Yes, the work function in that equation is in fact the collector's work function. It's a common misconception (see article:

The proper way to treat this is to say: the kinetic energy of the emitted electron is $h\nu - e\phi_{emitter}$, as the electron flies towards the collector it sees an uphill potential and so decreases its energy by $e[V_{stop} + (\phi_{collector} - \phi_{emitter})]$. Now, by definition of the stopping potential, $h\nu - e\phi_{emitter} - e[V_{stop} + (\phi_{collector} - \phi_{emitter})] = 0$ (i.e. electrons arrive with zero K.E.). So we see the emitter's work function cancel out and rearranging we get Einstein's equation with the collector's work function instead!

The energy diagram you are drawing plots the total energy of the electron (K.E. + P.E.). So if you think about it, energy conservation is the same as saying that the level of $h\nu$ matches that of $e(V_{stop} + \phi_{collector})$. The emitter's work function simply does not play a role in determining the stopping potential!

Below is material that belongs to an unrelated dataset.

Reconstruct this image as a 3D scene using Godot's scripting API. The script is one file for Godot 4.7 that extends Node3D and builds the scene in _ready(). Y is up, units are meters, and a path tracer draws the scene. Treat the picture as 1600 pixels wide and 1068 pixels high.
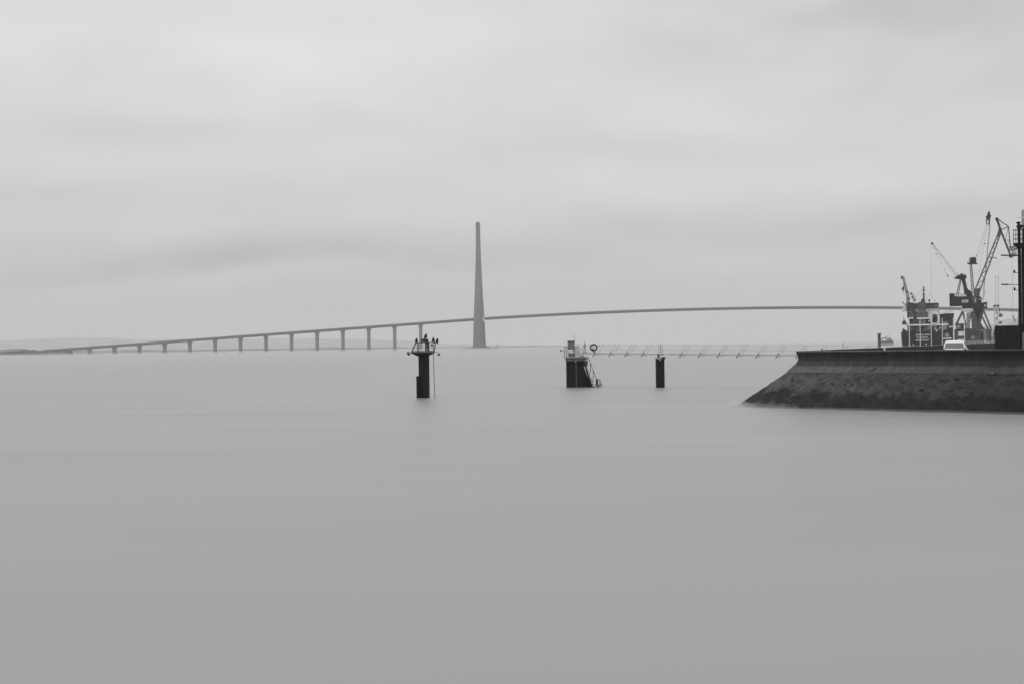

There are some subtleties: we assumed that all the electrons emitted were near the Fermi level, but this is of course not a bad approximation at room temperatures, so it's fine. Now here's the thing, even in theory there are unequal numbers of electrons sitting at a given energy inside the collector (the density of states for a free particle scales as $\sqrt{\epsilon}$ in 3D), so experimentally you will find that the I-V curve does not have a sharp stopping potential, but has a so called 'Fermi tail' tending to zero current. This complaint of Einstein's theory is well documented, with articles dating back to the 1920s (Millikan).

So while Einstein was technically wrong in this aspect of the photoelectric effect, he did get the photon bit right which won him the Nobel!

Hope that clears things up!

P.S. For future generations: if you are from a certain London college, your professor is indeed correct!